Do this
Exactly as written, retype the listing below, omitting the pictures.

= = = =

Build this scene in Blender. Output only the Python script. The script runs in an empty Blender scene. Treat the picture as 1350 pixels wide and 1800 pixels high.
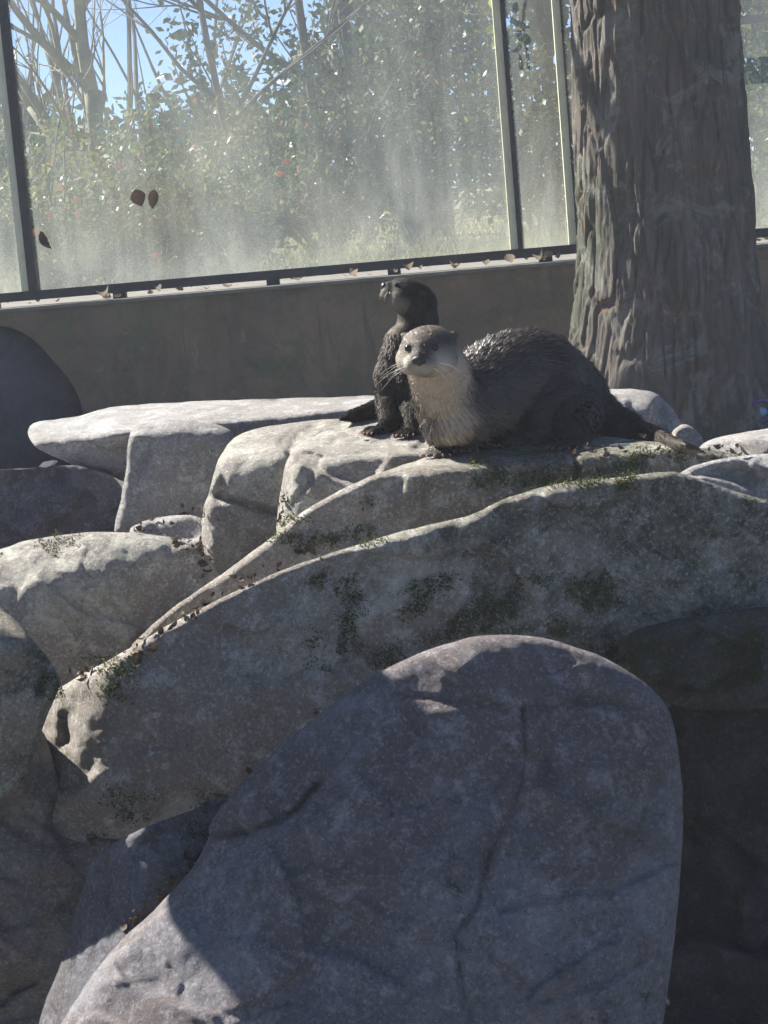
import bpy, bmesh, math, random
import numpy as np
from mathutils import Vector, Matrix, noise as mnoise
from mathutils.geometry import tessellate_polygon

random.seed(7)
RNG = np.random.default_rng(7)
SC = bpy.context.scene
COL = SC.collection

# ------------------------------------------------------------------ camera
W, H = 1350.0, 1800.0
FPX = 3670.0
PITCH = math.radians(7.8)
ROLL = math.radians(4.9)
CAM = Vector((0.0, 0.0, 1.6))
_f = Vector((0, math.cos(PITCH), -math.sin(PITCH)))
_r0 = Vector((1, 0, 0))
_u0 = Vector((0, math.sin(PITCH), math.cos(PITCH)))
C_R = _r0 * math.cos(ROLL) - _u0 * math.sin(ROLL)
C_U = _u0 * math.cos(ROLL) + _r0 * math.sin(ROLL)
C_F = _f
cd = bpy.data.cameras.new('camera')
cd.sensor_fit = 'VERTICAL'
cd.sensor_height = 24.0
cd.lens = FPX / H * 24.0
cd.clip_start = 0.05
cd.clip_end = 2000
cam = bpy.data.objects.new('camera', cd)
COL.objects.link(cam)
M = Matrix((C_R, C_U, -C_F)).transposed().to_4x4()
M.translation = CAM
cam.matrix_world = M
SC.camera = cam

# ------------------------------------------------------------------ world, sun, exposure
SUN = Vector((-0.64, 0.43, 0.64)).normalized()
w = bpy.data.worlds.new('World')
SC.world = w
w.use_nodes = True
nt = w.node_tree
sky = nt.nodes.new('ShaderNodeTexSky')
sky.sky_type = 'NISHITA'
sky.sun_disc = False
sky.sun_elevation = math.asin(SUN.z)
sky.sun_rotation = math.atan2(SUN.x, SUN.y)
sky.air_density = 0.6
sky.dust_density = 0.0
sky.ozone_density = 5.0
sky.altitude = 1500
bg = nt.nodes['Background']
nt.links.new(sky.outputs[0], bg.inputs[0])
bg.inputs[1].default_value = 0.055
sd_ = bpy.data.lights.new('sun', 'SUN')
sd_.energy = 5.0
sd_.angle = math.radians(0.53)
sd_.color = (1.0, 0.95, 0.86)
sun = bpy.data.objects.new('sun', sd_)
COL.objects.link(sun)
sun.rotation_euler = SUN.to_track_quat('Z', 'Y').to_euler()
sun.location = (0, 0, 12)
SC.view_settings.view_transform = 'Standard'
SC.view_settings.look = 'None'
SC.view_settings.exposure = 1.62
SC.view_settings.gamma = 1.0
HAZE = 0.0042
SC.cycles.max_bounces = 6
SC.cycles.transparent_max_bounces = 12
SC.cycles.use_denoising = True

# ------------------------------------------------------------------ helpers
def P(u, v, d):
    """the point at forward distance d (world Y) that stands at photo position u, v"""
    k = C_F * FPX + C_R * (u - W / 2) - C_U * (v - H / 2)
    return CAM + k * (d / k.y)

def Pn(u, v, d):
    u = np.asarray(u, float); v = np.asarray(v, float)
    k = (np.array(C_F) * FPX)[None] + (u - W / 2)[:, None] * np.array(C_R)[None] - (v - H / 2)[:, None] * np.array(C_U)[None]
    return np.array(CAM)[None] + k * (np.asarray(d) / k[:, 1])[:, None]

def to_px(p):
    q = np.asarray(p) - np.array(CAM)
    z = q @ np.array(C_F)
    return W / 2 + FPX * (q @ np.array(C_R)) / z, H / 2 - FPX * (q @ np.array(C_U)) / z

def tag(o, label=None, cat=None, group=None, kind=None):
    if label: o['label'] = label
    if cat: o['category'] = cat
    if group: o['group'] = group
    if kind: o['kind'] = kind
    return o

def empty(name, loc, parent=None):
    o = bpy.data.objects.new(name, None)
    o.location = loc
    o.empty_display_size = 0.1
    COL.objects.link(o)
    return o

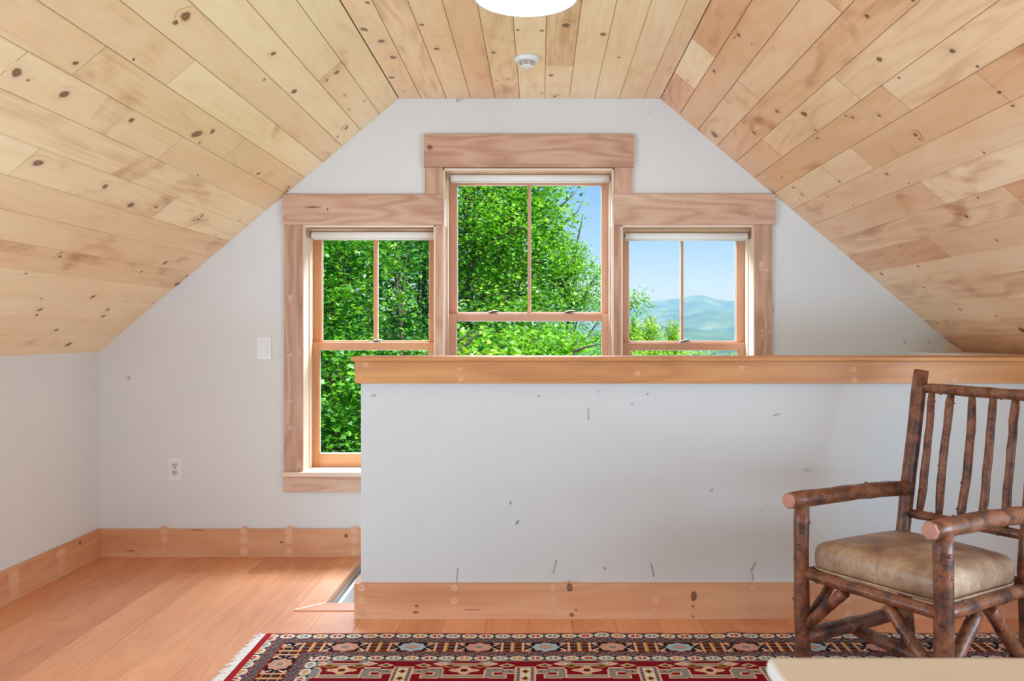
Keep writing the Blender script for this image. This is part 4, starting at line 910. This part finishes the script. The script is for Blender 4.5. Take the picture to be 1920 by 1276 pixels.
m, t, b = newmat('forested_mountain'); c = N(t, 'ShaderNodeTexCoord'); n = N(t, 'ShaderNodeTexNoise', i_Scale=.012, i_Detail=6.); t.links.new(c.outputs['Object'], n.inputs['Vector'])
t.links.new(ramp(t, n.outputs[0], [(.4, srgb(46, 82, 62)), (.62, srgb(92, 124, 80)), (.72, srgb(150, 160, 120))]), b.inputs['Base Color']); b.inputs['Roughness'].default_value = 1.; M_MTN = m
def ridge(name, crest, d, depth, zb, seed, label):
    rg = np.random.default_rng(seed); px = np.linspace(crest[0][0], crest[-1][0], 220); py = np.interp(px, [c[0] for c in crest], [c[1] for c in crest])
    py = py+np.convolve(rg.normal(0, 1.0, 226), np.ones(7)/7, 'valid')*1.2
    T = np.linspace(0, 1, 26); X = (px-CX)*d/F; Zc = CH+(CY-py)*d/F
    rel = np.zeros((26, 220))
    for k in range(5): rel += np.sin(px[None]*(.05*1.8**k)+rg.uniform(0, 6)+T[:, None]*rg.uniform(-6, 6))*.5**k
    Y = d-depth*T[:, None]+rel*d*.006*np.sin(PI*T)[:, None]; Z = Zc[None]*(1-T[:, None]**.8)+zb*T[:, None]**.8+rel*d*.0022*np.sin(PI*T)[:, None]
    Xf = np.broadcast_to(X, Z.shape); back = np.stack([X, np.full_like(X, d+depth), np.full_like(X, zb)], -1)
    co = np.concatenate([back[None], np.stack([Xf, Y, Z], -1)], 0).reshape(-1, 3); nx, ny = 219, 26
    i = (np.arange(ny)[:, None]*(nx+1)+np.arange(nx)[None]).ravel(); fc = np.stack([i, i+1, i+nx+2, i+nx+1], 1)[:, ::-1]
    return tag(raw_mesh(name, co, fc, M_MTN, smooth=True), label, 'mountain')
ridge('mountain', [(300, 600), (900, 575), (1100, 565), (1200, 565), (1225, 565), (1250, 562), (1276, 559), (1296, 555), (1312, 553), (1322, 554), (1332, 559), (1342, 561), (1352, 560), (1364, 564), (1380, 564.5), (1450, 567), (1600, 572), (2100, 590)], 3000, 900, -60, 1, 'highest hazy blue mountain ridge with a rounded summit')
ridge('foothill', [(700, 660), (1100, 632), (1180, 618), (1236, 604), (1262, 597), (1290, 592), (1320, 584), (1340, 583), (1370, 581), (1450, 576), (1700, 590), (2100, 620)], 2100, 600, -60, 2, 'middle hazy blue foothill in front of the highest ridge')
ridge('foothill', [(700, 650), (1100, 618), (1236, 611), (1280, 613), (1330, 621), (1380, 625), (1460, 618), (1700, 616), (2100, 640)], 1400, 500, -60, 3, 'lowest hazy foothill, nearest the tree tops')
mb = MB(); mb.box((-2500, 380, -70), (3500, 3300, -60)); tag(mb.build('ground', M_MTN), kind='structure')
# summer haze over the valley
m = bpy.data.materials.new('valley_haze'); m.use_nodes = True; t = m.node_tree; t.nodes.clear(); o = t.nodes.new('ShaderNodeOutputMaterial')
vs = t.nodes.new('ShaderNodeVolumeScatter'); vs.inputs['Color'].default_value = (.19, .44, 1., 1); vs.inputs['Density'].default_value = .00062; t.links.new(vs.outputs[0], o.inputs['Volume'])
mb = MB(); mb.box((-2400, 420, -59), (3400, 3290, 190)); hz = mb.build('haze', m); tag(hz, 'thin blue haze over the valley before the mountains', 'haze', kind='stuff')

= = = =

Solution to this problem
Build this scene in Blender. Output only the Python script. The script runs in an empty Blender scene. Treat the picture as 1350 pixels wide and 1800 pixels high.
import bpy, bmesh, math, random
import numpy as np
from mathutils import Vector, Matrix, noise as mnoise
from mathutils.geometry import tessellate_polygon

random.seed(7)
RNG = np.random.default_rng(7)
SC = bpy.context.scene
COL = SC.collection

# ------------------------------------------------------------------ camera
W, H = 1350.0, 1800.0
FPX = 3670.0
PITCH = math.radians(7.8)
ROLL = math.radians(4.9)
CAM = Vector((0.0, 0.0, 1.6))
_f = Vector((0, math.cos(PITCH), -math.sin(PITCH)))
_r0 = Vector((1, 0, 0))
_u0 = Vector((0, math.sin(PITCH), math.cos(PITCH)))
C_R = _r0 * math.cos(ROLL) - _u0 * math.sin(ROLL)
C_U = _u0 * math.cos(ROLL) + _r0 * math.sin(ROLL)
C_F = _f
cd = bpy.data.cameras.new('camera')
cd.sensor_fit = 'VERTICAL'
cd.sensor_height = 24.0
cd.lens = FPX / H * 24.0
cd.clip_start = 0.05
cd.clip_end = 2000
cam = bpy.data.objects.new('camera', cd)
COL.objects.link(cam)
M = Matrix((C_R, C_U, -C_F)).transposed().to_4x4()
M.translation = CAM
cam.matrix_world = M
SC.camera = cam

# ------------------------------------------------------------------ world, sun, exposure
SUN = Vector((-0.64, 0.43, 0.64)).normalized()
w = bpy.data.worlds.new('World')
SC.world = w
w.use_nodes = True
nt = w.node_tree
sky = nt.nodes.new('ShaderNodeTexSky')
sky.sky_type = 'NISHITA'
sky.sun_disc = False
sky.sun_elevation = math.asin(SUN.z)
sky.sun_rotation = math.atan2(SUN.x, SUN.y)
sky.air_density = 0.6
sky.dust_density = 0.0
sky.ozone_density = 5.0
sky.altitude = 1500
bg = nt.nodes['Background']
nt.links.new(sky.outputs[0], bg.inputs[0])
bg.inputs[1].default_value = 0.055
sd_ = bpy.data.lights.new('sun', 'SUN')
sd_.energy = 5.0
sd_.angle = math.radians(0.53)
sd_.color = (1.0, 0.95, 0.86)
sun = bpy.data.objects.new('sun', sd_)
COL.objects.link(sun)
sun.rotation_euler = SUN.to_track_quat('Z', 'Y').to_euler()
sun.location = (0, 0, 12)
SC.view_settings.view_transform = 'Standard'
SC.view_settings.look = 'None'
SC.view_settings.exposure = 1.62
SC.view_settings.gamma = 1.0
HAZE = 0.0042
SC.cycles.max_bounces = 6
SC.cycles.transparent_max_bounces = 12
SC.cycles.use_denoising = True

# ------------------------------------------------------------------ helpers
def P(u, v, d):
    """the point at forward distance d (world Y) that stands at photo position u, v"""
    k = C_F * FPX + C_R * (u - W / 2) - C_U * (v - H / 2)
    return CAM + k * (d / k.y)

def Pn(u, v, d):
    u = np.asarray(u, float); v = np.asarray(v, float)
    k = (np.array(C_F) * FPX)[None] + (u - W / 2)[:, None] * np.array(C_R)[None] - (v - H / 2)[:, None] * np.array(C_U)[None]
    return np.array(CAM)[None] + k * (np.asarray(d) / k[:, 1])[:, None]

def to_px(p):
    q = np.asarray(p) - np.array(CAM)
    z = q @ np.array(C_F)
    return W / 2 + FPX * (q @ np.array(C_R)) / z, H / 2 - FPX * (q @ np.array(C_U)) / z

def tag(o, label=None, cat=None, group=None, kind=None):
    if label: o['label'] = label
    if cat: o['category'] = cat
    if group: o['group'] = group
    if kind: o['kind'] = kind
    return o

def empty(name, loc, parent=None):
    o = bpy.data.objects.new(name, None)
    o.location = loc
    o.empty_display_size = 0.1
    COL.objects.link(o)
    return o

Keep writing the Blender script for this image. This is part 4, starting at line 910. This part finishes the script. The script is for Blender 4.5. Take the picture to be 1920 by 1276 pixels.
m, t, b = newmat('forested_mountain'); c = N(t, 'ShaderNodeTexCoord'); n = N(t, 'ShaderNodeTexNoise', i_Scale=.012, i_Detail=6.); t.links.new(c.outputs['Object'], n.inputs['Vector'])
t.links.new(ramp(t, n.outputs[0], [(.4, srgb(46, 82, 62)), (.62, srgb(92, 124, 80)), (.72, srgb(150, 160, 120))]), b.inputs['Base Color']); b.inputs['Roughness'].default_value = 1.; M_MTN = m
def ridge(name, crest, d, depth, zb, seed, label):
    rg = np.random.default_rng(seed); px = np.linspace(crest[0][0], crest[-1][0], 220); py = np.interp(px, [c[0] for c in crest], [c[1] for c in crest])
    py = py+np.convolve(rg.normal(0, 1.0, 226), np.ones(7)/7, 'valid')*1.2
    T = np.linspace(0, 1, 26); X = (px-CX)*d/F; Zc = CH+(CY-py)*d/F
    rel = np.zeros((26, 220))
    for k in range(5): rel += np.sin(px[None]*(.05*1.8**k)+rg.uniform(0, 6)+T[:, None]*rg.uniform(-6, 6))*.5**k
    Y = d-depth*T[:, None]+rel*d*.006*np.sin(PI*T)[:, None]; Z = Zc[None]*(1-T[:, None]**.8)+zb*T[:, None]**.8+rel*d*.0022*np.sin(PI*T)[:, None]
    Xf = np.broadcast_to(X, Z.shape); back = np.stack([X, np.full_like(X, d+depth), np.full_like(X, zb)], -1)
    co = np.concatenate([back[None], np.stack([Xf, Y, Z], -1)], 0).reshape(-1, 3); nx, ny = 219, 26
    i = (np.arange(ny)[:, None]*(nx+1)+np.arange(nx)[None]).ravel(); fc = np.stack([i, i+1, i+nx+2, i+nx+1], 1)[:, ::-1]
    return tag(raw_mesh(name, co, fc, M_MTN, smooth=True), label, 'mountain')
ridge('mountain', [(300, 600), (900, 575), (1100, 565), (1200, 565), (1225, 565), (1250, 562), (1276, 559), (1296, 555), (1312, 553), (1322, 554), (1332, 559), (1342, 561), (1352, 560), (1364, 564), (1380, 564.5), (1450, 567), (1600, 572), (2100, 590)], 3000, 900, -60, 1, 'highest hazy blue mountain ridge with a rounded summit')
ridge('foothill', [(700, 660), (1100, 632), (1180, 618), (1236, 604), (1262, 597), (1290, 592), (1320, 584), (1340, 583), (1370, 581), (1450, 576), (1700, 590), (2100, 620)], 2100, 600, -60, 2, 'middle hazy blue foothill in front of the highest ridge')
ridge('foothill', [(700, 650), (1100, 618), (1236, 611), (1280, 613), (1330, 621), (1380, 625), (1460, 618), (1700, 616), (2100, 640)], 1400, 500, -60, 3, 'lowest hazy foothill, nearest the tree tops')
mb = MB(); mb.box((-2500, 380, -70), (3500, 3300, -60)); tag(mb.build('ground', M_MTN), kind='structure')
# summer haze over the valley
m = bpy.data.materials.new('valley_haze'); m.use_nodes = True; t = m.node_tree; t.nodes.clear(); o = t.nodes.new('ShaderNodeOutputMaterial')
vs = t.nodes.new('ShaderNodeVolumeScatter'); vs.inputs['Color'].default_value = (.19, .44, 1., 1); vs.inputs['Density'].default_value = .00062; t.links.new(vs.outputs[0], o.inputs['Volume'])
mb = MB(); mb.box((-2400, 420, -59), (3400, 3290, 190)); hz = mb.build('haze', m); tag(hz, 'thin blue haze over the valley before the mountains', 'haze', kind='stuff')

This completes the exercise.